[Records from a collection]

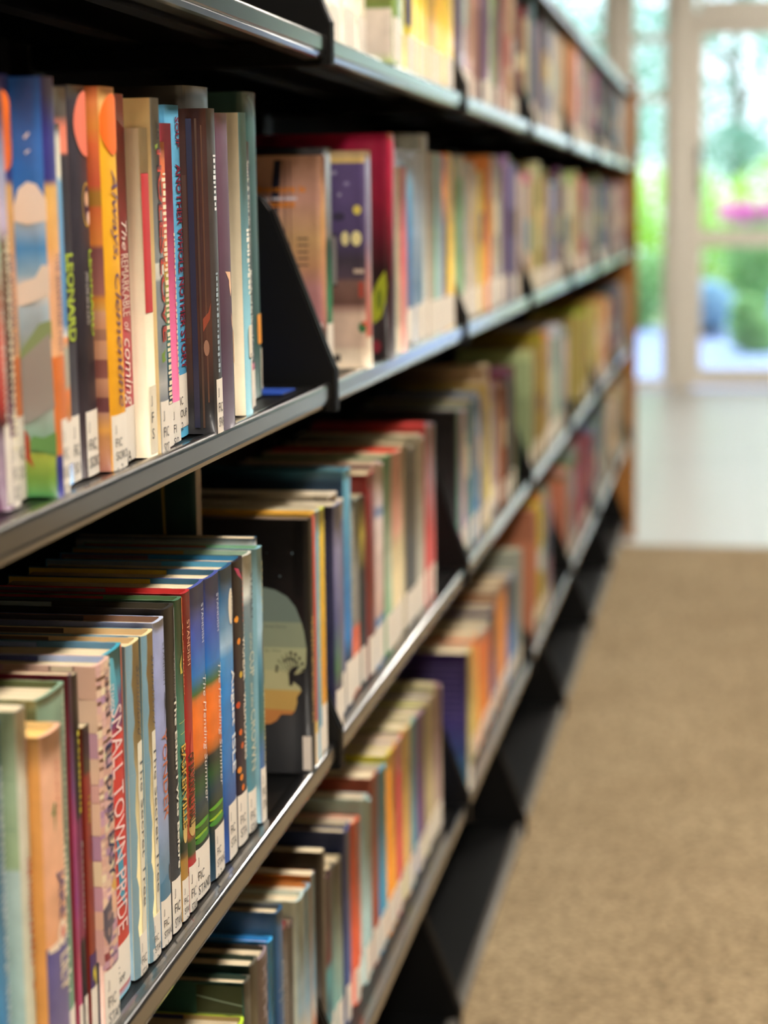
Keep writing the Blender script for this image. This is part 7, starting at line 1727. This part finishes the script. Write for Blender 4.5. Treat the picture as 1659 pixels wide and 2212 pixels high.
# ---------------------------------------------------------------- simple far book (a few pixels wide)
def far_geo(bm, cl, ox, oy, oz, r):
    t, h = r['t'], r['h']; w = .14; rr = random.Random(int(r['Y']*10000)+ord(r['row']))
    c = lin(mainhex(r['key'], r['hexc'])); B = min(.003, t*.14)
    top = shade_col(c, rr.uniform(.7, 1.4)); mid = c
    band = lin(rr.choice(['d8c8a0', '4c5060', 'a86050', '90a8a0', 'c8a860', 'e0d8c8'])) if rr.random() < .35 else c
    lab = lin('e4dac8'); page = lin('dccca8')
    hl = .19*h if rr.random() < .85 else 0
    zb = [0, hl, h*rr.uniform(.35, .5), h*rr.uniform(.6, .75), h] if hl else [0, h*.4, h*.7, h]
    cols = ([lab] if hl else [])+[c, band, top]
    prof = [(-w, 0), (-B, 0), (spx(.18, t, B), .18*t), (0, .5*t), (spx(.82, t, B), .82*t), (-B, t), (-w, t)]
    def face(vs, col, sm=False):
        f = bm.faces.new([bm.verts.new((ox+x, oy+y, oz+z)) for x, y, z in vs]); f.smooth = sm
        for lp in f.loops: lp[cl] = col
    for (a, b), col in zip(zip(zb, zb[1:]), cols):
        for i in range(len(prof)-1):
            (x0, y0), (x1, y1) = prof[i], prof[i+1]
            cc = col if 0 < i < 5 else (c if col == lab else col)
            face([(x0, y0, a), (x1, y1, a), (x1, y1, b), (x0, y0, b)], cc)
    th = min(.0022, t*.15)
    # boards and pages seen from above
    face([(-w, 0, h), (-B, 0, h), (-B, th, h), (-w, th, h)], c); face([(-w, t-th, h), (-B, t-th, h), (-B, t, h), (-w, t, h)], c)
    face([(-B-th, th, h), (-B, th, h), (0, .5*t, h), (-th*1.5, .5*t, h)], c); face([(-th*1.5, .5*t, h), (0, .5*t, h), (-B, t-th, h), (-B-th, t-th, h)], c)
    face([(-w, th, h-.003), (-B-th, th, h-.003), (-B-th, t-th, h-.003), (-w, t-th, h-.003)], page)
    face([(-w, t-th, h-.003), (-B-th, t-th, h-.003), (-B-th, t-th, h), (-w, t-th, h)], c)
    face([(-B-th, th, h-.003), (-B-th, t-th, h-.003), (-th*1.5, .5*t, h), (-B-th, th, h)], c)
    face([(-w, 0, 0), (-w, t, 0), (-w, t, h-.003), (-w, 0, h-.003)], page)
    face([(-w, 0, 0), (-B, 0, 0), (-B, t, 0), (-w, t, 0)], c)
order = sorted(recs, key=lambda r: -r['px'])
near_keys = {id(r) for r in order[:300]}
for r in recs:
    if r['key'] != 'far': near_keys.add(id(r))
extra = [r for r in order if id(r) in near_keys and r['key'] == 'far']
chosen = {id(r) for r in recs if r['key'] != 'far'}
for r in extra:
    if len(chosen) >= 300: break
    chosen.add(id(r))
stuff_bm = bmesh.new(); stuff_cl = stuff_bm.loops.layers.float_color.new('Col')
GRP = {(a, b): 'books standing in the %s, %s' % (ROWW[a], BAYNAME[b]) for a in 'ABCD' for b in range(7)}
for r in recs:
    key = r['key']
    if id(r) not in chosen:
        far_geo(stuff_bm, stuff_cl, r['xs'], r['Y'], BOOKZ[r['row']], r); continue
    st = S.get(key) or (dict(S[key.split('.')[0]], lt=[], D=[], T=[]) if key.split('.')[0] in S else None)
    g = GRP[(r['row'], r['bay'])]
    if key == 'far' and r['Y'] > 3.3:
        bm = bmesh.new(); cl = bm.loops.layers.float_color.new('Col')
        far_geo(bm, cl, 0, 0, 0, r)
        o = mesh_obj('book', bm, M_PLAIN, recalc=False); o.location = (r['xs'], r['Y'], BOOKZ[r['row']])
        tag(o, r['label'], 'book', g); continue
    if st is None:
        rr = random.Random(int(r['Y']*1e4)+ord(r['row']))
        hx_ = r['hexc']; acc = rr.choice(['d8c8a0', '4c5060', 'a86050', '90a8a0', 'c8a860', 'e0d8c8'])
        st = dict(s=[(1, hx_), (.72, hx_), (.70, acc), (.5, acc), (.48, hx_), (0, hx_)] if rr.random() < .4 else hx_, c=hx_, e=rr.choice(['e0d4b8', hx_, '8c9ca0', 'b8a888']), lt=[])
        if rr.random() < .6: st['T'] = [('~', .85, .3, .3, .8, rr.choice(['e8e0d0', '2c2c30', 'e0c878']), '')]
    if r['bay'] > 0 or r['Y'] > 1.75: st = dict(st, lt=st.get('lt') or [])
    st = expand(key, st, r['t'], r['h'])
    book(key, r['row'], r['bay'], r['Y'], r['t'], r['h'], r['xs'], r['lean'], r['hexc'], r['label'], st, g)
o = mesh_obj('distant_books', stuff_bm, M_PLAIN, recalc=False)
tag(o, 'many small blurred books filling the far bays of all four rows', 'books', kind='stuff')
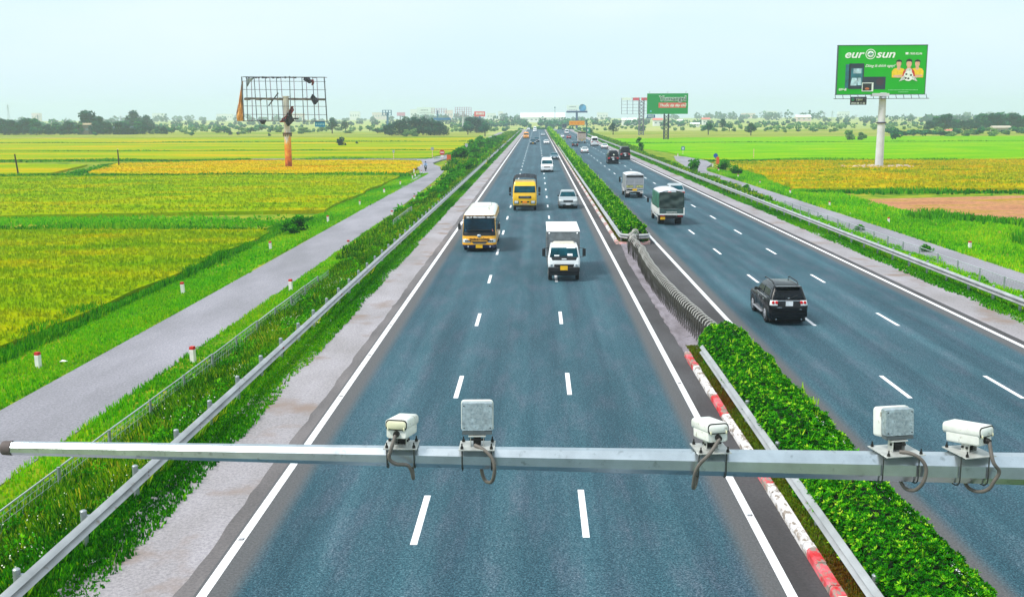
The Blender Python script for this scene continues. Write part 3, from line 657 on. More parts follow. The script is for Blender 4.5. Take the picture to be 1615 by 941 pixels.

» Written problem:
Write out the entries above verbatim; the pictures do not belong in your copy.

» Expected output:
Keep writing the Blender script for this image. This is part 7, starting at line 1727. This part finishes the script. Write for Blender 4.5. Treat the picture as 1659 pixels wide and 2212 pixels high.
# ---------------------------------------------------------------- simple far book (a few pixels wide)
def far_geo(bm, cl, ox, oy, oz, r):
    t, h = r['t'], r['h']; w = .14; rr = random.Random(int(r['Y']*10000)+ord(r['row']))
    c = lin(mainhex(r['key'], r['hexc'])); B = min(.003, t*.14)
    top = shade_col(c, rr.uniform(.7, 1.4)); mid = c
    band = lin(rr.choice(['d8c8a0', '4c5060', 'a86050', '90a8a0', 'c8a860', 'e0d8c8'])) if rr.random() < .35 else c
    lab = lin('e4dac8'); page = lin('dccca8')
    hl = .19*h if rr.random() < .85 else 0
    zb = [0, hl, h*rr.uniform(.35, .5), h*rr.uniform(.6, .75), h] if hl else [0, h*.4, h*.7, h]
    cols = ([lab] if hl else [])+[c, band, top]
    prof = [(-w, 0), (-B, 0), (spx(.18, t, B), .18*t), (0, .5*t), (spx(.82, t, B), .82*t), (-B, t), (-w, t)]
    def face(vs, col, sm=False):
        f = bm.faces.new([bm.verts.new((ox+x, oy+y, oz+z)) for x, y, z in vs]); f.smooth = sm
        for lp in f.loops: lp[cl] = col
    for (a, b), col in zip(zip(zb, zb[1:]), cols):
        for i in range(len(prof)-1):
            (x0, y0), (x1, y1) = prof[i], prof[i+1]
            cc = col if 0 < i < 5 else (c if col == lab else col)
            face([(x0, y0, a), (x1, y1, a), (x1, y1, b), (x0, y0, b)], cc)
    th = min(.0022, t*.15)
    # boards and pages seen from above
    face([(-w, 0, h), (-B, 0, h), (-B, th, h), (-w, th, h)], c); face([(-w, t-th, h), (-B, t-th, h), (-B, t, h), (-w, t, h)], c)
    face([(-B-th, th, h), (-B, th, h), (0, .5*t, h), (-th*1.5, .5*t, h)], c); face([(-th*1.5, .5*t, h), (0, .5*t, h), (-B, t-th, h), (-B-th, t-th, h)], c)
    face([(-w, th, h-.003), (-B-th, th, h-.003), (-B-th, t-th, h-.003), (-w, t-th, h-.003)], page)
    face([(-w, t-th, h-.003), (-B-th, t-th, h-.003), (-B-th, t-th, h), (-w, t-th, h)], c)
    face([(-B-th, th, h-.003), (-B-th, t-th, h-.003), (-th*1.5, .5*t, h), (-B-th, th, h)], c)
    face([(-w, 0, 0), (-w, t, 0), (-w, t, h-.003), (-w, 0, h-.003)], page)
    face([(-w, 0, 0), (-B, 0, 0), (-B, t, 0), (-w, t, 0)], c)
order = sorted(recs, key=lambda r: -r['px'])
near_keys = {id(r) for r in order[:300]}
for r in recs:
    if r['key'] != 'far': near_keys.add(id(r))
extra = [r for r in order if id(r) in near_keys and r['key'] == 'far']
chosen = {id(r) for r in recs if r['key'] != 'far'}
for r in extra:
    if len(chosen) >= 300: break
    chosen.add(id(r))
stuff_bm = bmesh.new(); stuff_cl = stuff_bm.loops.layers.float_color.new('Col')
GRP = {(a, b): 'books standing in the %s, %s' % (ROWW[a], BAYNAME[b]) for a in 'ABCD' for b in range(7)}
for r in recs:
    key = r['key']
    if id(r) not in chosen:
        far_geo(stuff_bm, stuff_cl, r['xs'], r['Y'], BOOKZ[r['row']], r); continue
    st = S.get(key) or (dict(S[key.split('.')[0]], lt=[], D=[], T=[]) if key.split('.')[0] in S else None)
    g = GRP[(r['row'], r['bay'])]
    if key == 'far' and r['Y'] > 3.3:
        bm = bmesh.new(); cl = bm.loops.layers.float_color.new('Col')
        far_geo(bm, cl, 0, 0, 0, r)
        o = mesh_obj('book', bm, M_PLAIN, recalc=False); o.location = (r['xs'], r['Y'], BOOKZ[r['row']])
        tag(o, r['label'], 'book', g); continue
    if st is None:
        rr = random.Random(int(r['Y']*1e4)+ord(r['row']))
        hx_ = r['hexc']; acc = rr.choice(['d8c8a0', '4c5060', 'a86050', '90a8a0', 'c8a860', 'e0d8c8'])
        st = dict(s=[(1, hx_), (.72, hx_), (.70, acc), (.5, acc), (.48, hx_), (0, hx_)] if rr.random() < .4 else hx_, c=hx_, e=rr.choice(['e0d4b8', hx_, '8c9ca0', 'b8a888']), lt=[])
        if rr.random() < .6: st['T'] = [('~', .85, .3, .3, .8, rr.choice(['e8e0d0', '2c2c30', 'e0c878']), '')]
    if r['bay'] > 0 or r['Y'] > 1.75: st = dict(st, lt=st.get('lt') or [])
    st = expand(key, st, r['t'], r['h'])
    book(key, r['row'], r['bay'], r['Y'], r['t'], r['h'], r['xs'], r['lean'], r['hexc'], r['label'], st, g)
o = mesh_obj('distant_books', stuff_bm, M_PLAIN, recalc=False)
tag(o, 'many small blurred books filling the far bays of all four rows', 'books', kind='stuff')
The Blender Python script for this scene continues. Write part 3, from line 657 on. More parts follow. The script is for Blender 4.5. Take the picture to be 1615 by 941 pixels.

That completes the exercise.